A few years ago I was marking children sitting English language who had been told to write an essay as a letter to someone about their hopes for the future. Because they were writing to a complete stranger, the examiner, these children were pouring their hearts out on the page. One 15-year-old girl wrote that she had had a baby girl a few weeks earlier, she had become a single mother while still at school. Now she was sitting GCSE English and hoped to go to college. She wrote that she hoped her daughter would have a good life that was full of opportunity. I put my pen down and cried, and had to mark it later so I could be objective. Her essay gained her enough marks, back then, for a C grade, which she deserved. If she had sat the exam in June, she would have got a D – and the door to college would have slammed shut.

To Michael Gove, Ofqual and the exam boards, the number of children who deserved a C in June but ended up with a D may just be a statistic, a small percentage of the total who sat English this year. But it is thousands of youngsters, each one with their own dreams. These are not the pupils who can coast through school and still achieve A* or A. They are fighting on the edge of success and failure.

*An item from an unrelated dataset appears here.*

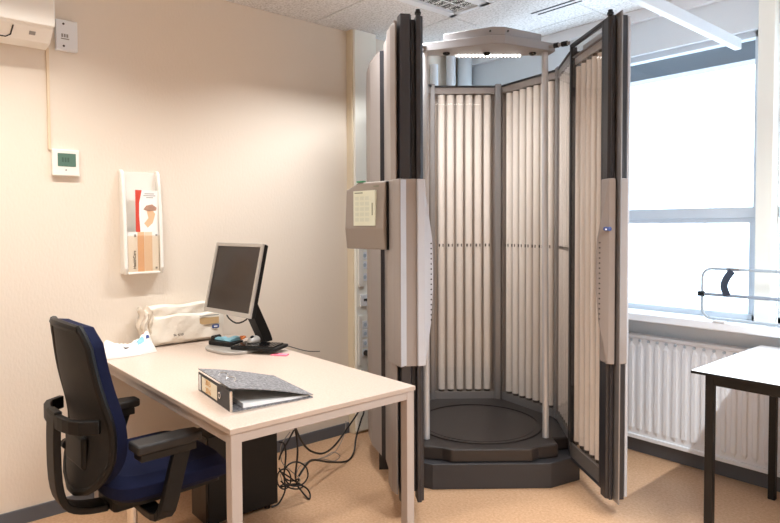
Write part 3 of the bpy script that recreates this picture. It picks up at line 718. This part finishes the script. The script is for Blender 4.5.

I am deeply disappointed to think that some of the pupils whose scripts I marked in June will have been downgraded. I feel ashamed about being part of this system. It makes me wonder whether I will ever mark again. Their futures have been changed because of political interference. Having been told for years to mark positively and give them what they deserve, rather than mark negatively, it is such a blow.

These children have been let down by Ofqual, and so have we. How pathetic that they have caved into Mr Gove, and just followed his orders.